Surprise Court Worker Strike Hobbles San Francisco Superior Courts
July 17, 2012 10:21 am
Citing a lack of financial information necessary for negotiating a new contract, 200 San Francisco court clerks and other workers staged an unexpected one-day walkout yesterday (the anniversary of the San Francisco General Strike of 1934), severely limiting proceedings in the San Francisco Superior Court system. The strikers, who are represented by Service Employees International Union Local 1021, are striking to protest concessions being requested by the Administrative Office of the Court (AOC), an office they say has been plagued with fiscal mismanagement that workers are bearing the brunt of. Striking workers picketed the Hall of Justice, the Youth Guidance Center and the Civic Center Courthouse.
Courthouse workers overwhelmingly authorized the strike in May, citing fiscal waste on the part of the AOC. The union workers issued a statement on Monday’s strike:
For the past eight years, the Administrative Office of the Courts (AOC), the bureaucracy that manages California’s courts, has wasted hundreds of millions of dollars on a boondoggle computer program, the hiring of hundreds of redundant six-figure-salaried bureaucrats, administrators and lawyers and overpriced mega-construction projects. In the meantime hundreds of courtrooms across the state have been closed, legal services for the public have been slashed, and we, the workers who provide those services, have been laid off, furloughed and had our wages cut.

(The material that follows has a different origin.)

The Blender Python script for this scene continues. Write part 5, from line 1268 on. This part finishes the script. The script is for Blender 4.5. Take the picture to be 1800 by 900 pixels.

Striking workers also cite October’s 70% layoff of court workers coupled with a $500 million expenditure for a scuttled court filing database system as examples of a disconnect between AOC’s finances and their willingness to fairly compensate personnel. The courts imposed a 5% paycut on the represented workers, effective July 1st, and court workers state that requests to examine the AOC’s budget have been summarily denied. From the SEIU press release:
When the Local 1021 asked San Francisco Superior Court management to open the books and show the financial need for the continuing cuts, they refused. When, as part of the bargaining process, the union requested they provide the financial information that federal law requires of them so the union can make reasonable and responsible counterproposals, in the court’s tradition of lack of transparency, they didn’t. Instead they abandoned negotiations and unilaterally imposed their cuts.
Workers apologized for the inconvenience of the strike — which affected juvenile, civil and probate proceedings — but stuck to their guns. From SF Weekly:
We are sorry for the inconvenience our action today causes. But there comes a time when someone must take a stand against this assault on citizens’ constitutional right of the access to justice, and for reasonable compensation for the court’s skilled and dedicated employees. Someone must say, ‘Enough is enough!’